■ **Data lines**:
▬▬▬▬▬▬
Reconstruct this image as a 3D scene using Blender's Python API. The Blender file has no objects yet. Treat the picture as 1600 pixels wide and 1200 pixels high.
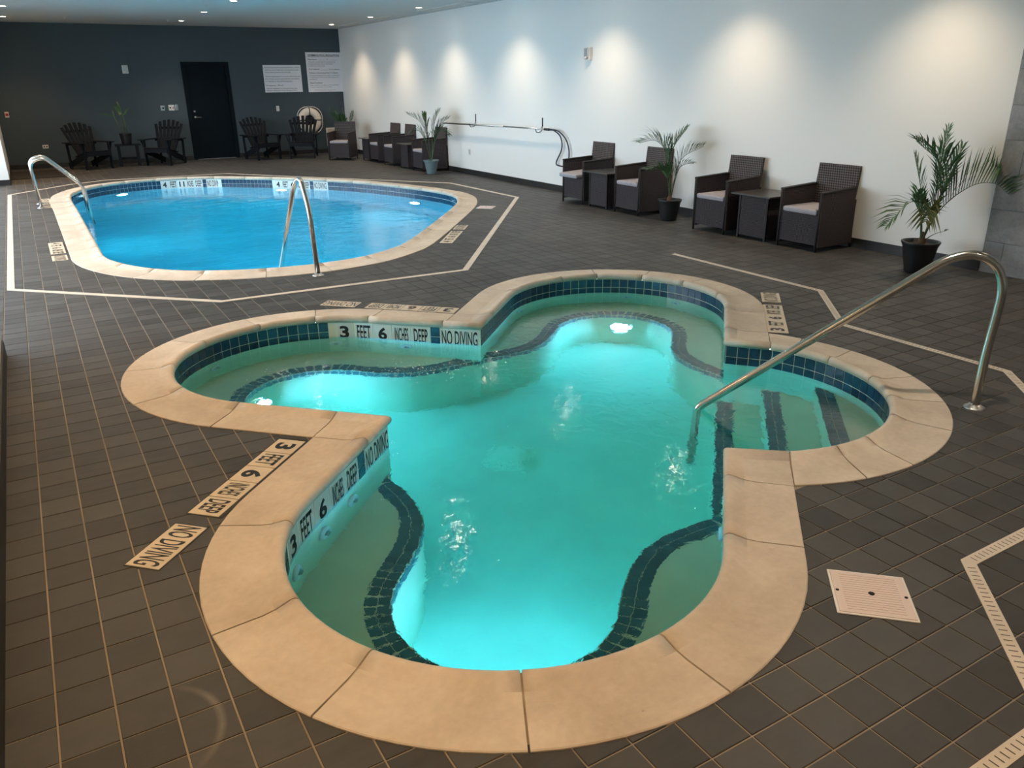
import bpy, bmesh, math, random
from math import sin, cos, pi, sqrt, radians, atan2, hypot
from mathutils import Vector, Matrix
random.seed(7)
SC = bpy.context.scene
COL = SC.collection

# ------------------------------------------------------------------ camera
F_PX, PITCH, ROLL, YAW = 1233.505, 0.366517545, -0.011721129, 0.534221054
CAM_H = 1.7
_fw = Vector((sin(YAW)*cos(PITCH), cos(YAW)*cos(PITCH), -sin(PITCH)))
_rt = Vector((cos(YAW), -sin(YAW), 0))
_up = _rt.cross(_fw)
_r2 = cos(ROLL)*_rt + sin(ROLL)*_up
_u2 = -sin(ROLL)*_rt + cos(ROLL)*_up
cam_d = bpy.data.cameras.new('camera')
cam_d.sensor_fit = 'HORIZONTAL'; cam_d.sensor_width = 36.0
cam_d.lens = F_PX/1600*36.0
cam_d.clip_start = 0.05; cam_d.clip_end = 200
cam = bpy.data.objects.new('camera', cam_d); COL.objects.link(cam)
cam.matrix_world = Matrix(((_r2.x, _u2.x, -_fw.x, 0), (_r2.y, _u2.y, -_fw.y, 0), (_r2.z, _u2.z, -_fw.z, CAM_H), (0, 0, 0, 1)))
SC.camera = cam

# ------------------------------------------------------------------ world, exposure
SC.view_settings.view_transform = 'Standard'
SC.view_settings.look = 'None'
SC.view_settings.gamma = 1.0
SC.view_settings.use_curve_mapping = False
SC.view_settings.exposure = 0.45
w = bpy.data.worlds.new('world'); SC.world = w; w.use_nodes = True
w.node_tree.nodes['Background'].inputs[0].default_value = (0.78, 0.90, 1.0, 1)
w.node_tree.nodes['Background'].inputs[1].default_value = 6.0
SC.cycles.max_bounces = 10
SC.cycles.diffuse_bounces = 4
SC.cycles.use_adaptive_sampling = True
SC.cycles.adaptive_threshold = 0.02
SC.cycles.glossy_bounces = 4
SC.cycles.transmission_bounces = 8
SC.cycles.transparent_max_bounces = 8
SC.cycles.sample_clamp_indirect = 6.0
SC.cycles.blur_glossy = 0.5
SC.cycles.use_denoising = True

ROOM_X1, ROOM_Y1, CEIL = 7.43, 20.98, 2.97
WIN_Y0, WIN_Y1, WIN_X = 6.12, 17.6, -1.3
LIGHT_XS, LIGHT_YS = (0.17, 3.42, 6.72), (19.4, 16.95, 14.55, 12.1, 9.65, 7.1, 4.68, 2.2, -0.3)
WARM = {0.17: (1.0, 0.61, 0.29), 3.42: (1.0, 0.81, 0.63), 6.72: (1.0, 0.76, 0.52)}
P_WALL, P_MID = 86.0, 112.0
P_TUB, P_POOL = 20.0, 15.0

def add_light(name, kind, loc, power, color, target=None, **kw):
    d = bpy.data.lights.new(name, kind); d.energy = power; d.color = color
    for k, v in kw.items(): setattr(d, k, v)
    o = bpy.data.objects.new(name, d); COL.objects.link(o); o.location = loc
    if target is not None:
        o.rotation_euler = (Vector(target)-Vector(loc)).to_track_quat('-Z', 'Y').to_euler()
    return o
win = add_light('window_daylight', 'AREA', (WIN_X-0.16, (WIN_Y0+WIN_Y1)/2, 1.525), 1.0, (1, 1, 1), shape='RECTANGLE', size=11.4, size_y=2.3)
win.matrix_world = Matrix(((0, 0, -1, WIN_X-0.16), (-1, 0, 0, (WIN_Y0+WIN_Y1)/2), (0, 1, 0, 1.525), (0, 0, 0, 1)))   # faces +X, only guides the sky light through the windows
win.data.cycles.is_portal = True
for lx in LIGHT_XS:
    for ly in LIGHT_YS:
        if lx == 3.42 and ly == 4.68: continue          # no fitting over the hot tub
        wallrow = lx > 6
        add_light('downlight_lamp', 'SPOT', (lx, ly, CEIL-0.03), (P_WALL if wallrow else P_MID)*(0.6 if ly < 1 and lx > 1 else 1), WARM[lx], (lx, ly, 0),
                  spot_size=radians(112 if wallrow else 125), spot_blend=1.0, shadow_soft_size=0.05)

# ------------------------------------------------------------------ materials
def srgb(r, g, b):
    f = lambda c: (c/255/12.92) if c/255 <= 0.04045 else ((c/255+0.055)/1.055)**2.4
    return (f(r), f(g), f(b), 1)
class NT:
    def __init__(s, name):
        s.m = bpy.data.materials.new(name); s.m.use_nodes = True
        s.t = s.m.node_tree; s.b = s.t.nodes['Principled BSDF']
    def n(s, kind, **props):
        ins = props.pop('ins', {})
        nd = s.t.nodes.new(kind)
        for k, v in props.items(): setattr(nd, k, v)
        for k, v in ins.items():
            if isinstance(v, bpy.types.NodeSocket): s.t.links.new(v, nd.inputs[k])
            else: nd.inputs[k].default_value = v
        return nd
    def link(s, a, b): s.t.links.new(a, b)
    def bset(s, **kw):
        for k, v in kw.items():
            k = k.replace('_', ' ')
            if isinstance(v, bpy.types.NodeSocket): s.link(v, s.b.inputs[k])
            else: s.b.inputs[k].default_value = v
def simple(name, col, rough=0.5, metal=0.0, var=0.0, scale=20, bump=0.0, bscale=200, spec=0.5):
    t = NT(name); t.bset(Roughness=rough, Metallic=metal); t.b.inputs['Specular IOR Level'].default_value = spec
    if var > 0:
        geo = t.n('ShaderNodeTexCoord')
        nz = t.n('ShaderNodeTexNoise', ins={'Vector': geo.outputs['Object'], 'Scale': scale, 'Detail': 5.0})
        cr = t.n('ShaderNodeMapRange', ins={'Value': nz.outputs[0], 'From Min': 0.3, 'From Max': 0.7, 'To Min': 1-var, 'To Max': 1+var})
        mx = t.n('ShaderNodeVectorMath', operation='SCALE', ins={0: col[:3], 'Scale': cr.outputs[0]})
        t.bset(Base_Color=mx.outputs[0])
    else: t.bset(Base_Color=col)
    if bump > 0:
        geo = t.n('ShaderNodeTexCoord')
        nz = t.n('ShaderNodeTexNoise', ins={'Vector': geo.outputs['Object'], 'Scale': bscale, 'Detail': 4.0})
        bp = t.n('ShaderNodeBump', ins={'Height': nz.outputs[0], 'Strength': 0.5, 'Distance': bump})
        t.bset(Normal=bp.outputs[0])
    return t.m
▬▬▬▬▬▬
■ **Task brief**: Leave out the pictures. Transcribe only the lines above, from the first through the one that contains "COL = SC.collection".

■ **Response below**:
Reconstruct this image as a 3D scene using Blender's Python API. The Blender file has no objects yet. Treat the picture as 1600 pixels wide and 1200 pixels high.
import bpy, bmesh, math, random
from math import sin, cos, pi, sqrt, radians, atan2, hypot
from mathutils import Vector, Matrix
random.seed(7)
SC = bpy.context.scene
COL = SC.collection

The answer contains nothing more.